Of course they would take recoupment into consideration. Of course it is something always in the minds of the court when deliberating on these issues. But, if you write into legislation that recoupment may be taken into consideration when deliberating on these issues, inevitably the courts will feel an obligation to make recoupment a priority consideration in their broader determinations. It is unnecessary, and I fear it is an issue that will force section 46 not forwards but backwards. I urge the government not to be prescriptive about recoupment in the act. Let the courts determine the extent to which recoupment is an issue to be considered in the cases before them.

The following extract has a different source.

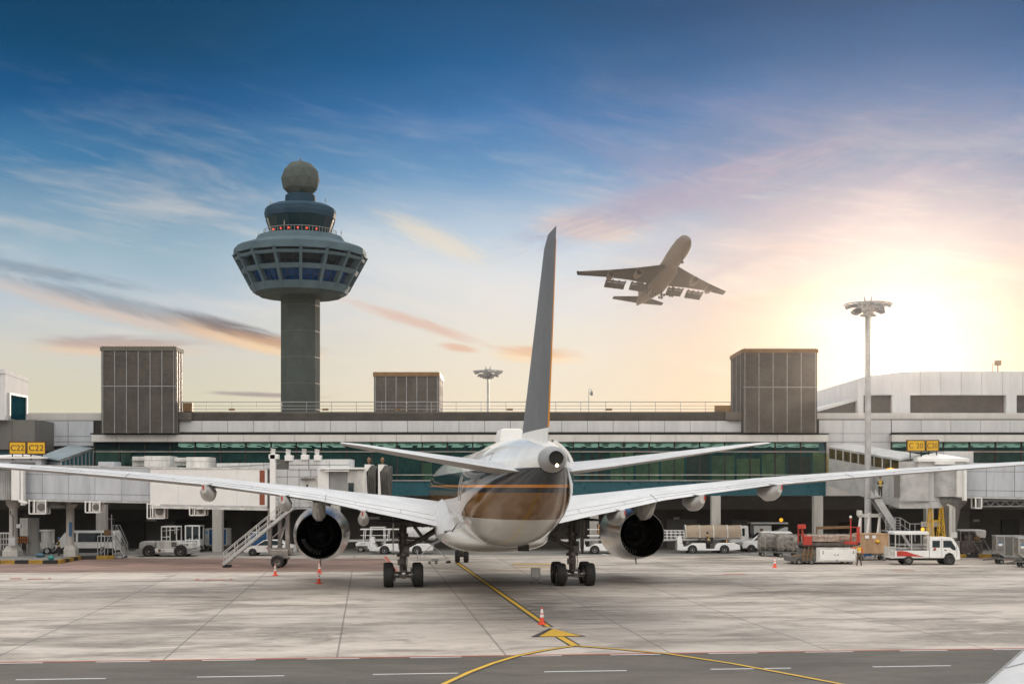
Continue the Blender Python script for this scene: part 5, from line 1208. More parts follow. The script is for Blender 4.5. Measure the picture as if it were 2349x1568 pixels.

To summarise: yes, the opposition has supported the repeal of the petroleum retail sites act and the petroleum retail franchising act. We think the 26-year-old regulatory regime is outdated; it is a brake on competition in the industry. In fact, we think the repeal should have happened some years ago but government incompetence in getting agreement on Oilcode has delayed that repeal. But it must be done in conjunction with an acceptable Oilcode and it must be done in conjunction with reforms to section 46 of the Trade Practices Act. Let us not hear any more of this, ‘Well, we will not deal with section 46 until Dawson is passed through the Senate.’ There is no nexus between the two; it is just stubbornness on the part of the Treasurer. He needs to put his pride aside and put the interests of the small and independent sector first, get on with these reforms and bring in a package of reforms to section 46 that are acceptable and that take that section of the act forward in a positive way, rather than take it backwards as I know many at the big end of town would desire.